I was completely overcome at points, on the verge of tears. Looking at the remaining mounds of victims. Listening to the audio tour, which included survivor stories. Standing next to a tree where babies were smashed to death.

Following this, I went to Tuol Sleng, also called the S-21 Prison.

Originally a high school, Tuol Sleng was simply one of the prisons used to interrogate and torture suspected deviants. Of the thousands of prisoners, only 7 survived. Most were sent to be executed at the nearby Cheung Ek.

I hired a tour guide to show me around. She had lived through the Khmer Rouge. She had scars on her leg from being beaten with bamboo poles. She suffers even now because of 10 years of hard labor and starvation.

The purpose of Tuol Sleng was not to house prisoners, it was to extract confessions. The Khmer Rouge kept precise records of everything they did. Prisoners who had certain skills were preserved, such as the painter who painted a picture of Pol Pot. The typewriter repairman. The mechanic.

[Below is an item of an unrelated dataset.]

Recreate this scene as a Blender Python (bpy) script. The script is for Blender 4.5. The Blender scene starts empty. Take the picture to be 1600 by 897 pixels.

When the Vietnamese army invaded, there were still 14 prisoners being held, all of them were murdered before the officers fled. There is still blood on the ceilings. their torture beds (metal frames with shackles) stand in the same places as in the pictures that were taken that day.

The hardest part of Tuol Sleng was the tour guide. What do you say to someone who struggled through this? Where do they possibly start to rebuild themselves and their lives. A whole generation of Cambodians was lost. A whole generation forever damaged. That they are doing as well as they are, even with the problems they have, is a testament to the human spirit.

Because this was such a heavy day, I felt the need to cleanse my thoughts. So I went to a movie, Man of Steel. It helped.

Overall, I'm glad I was able to confront the Cambodian genocide head on. To feel this things and hear these stories, even though it was deeply disturbing.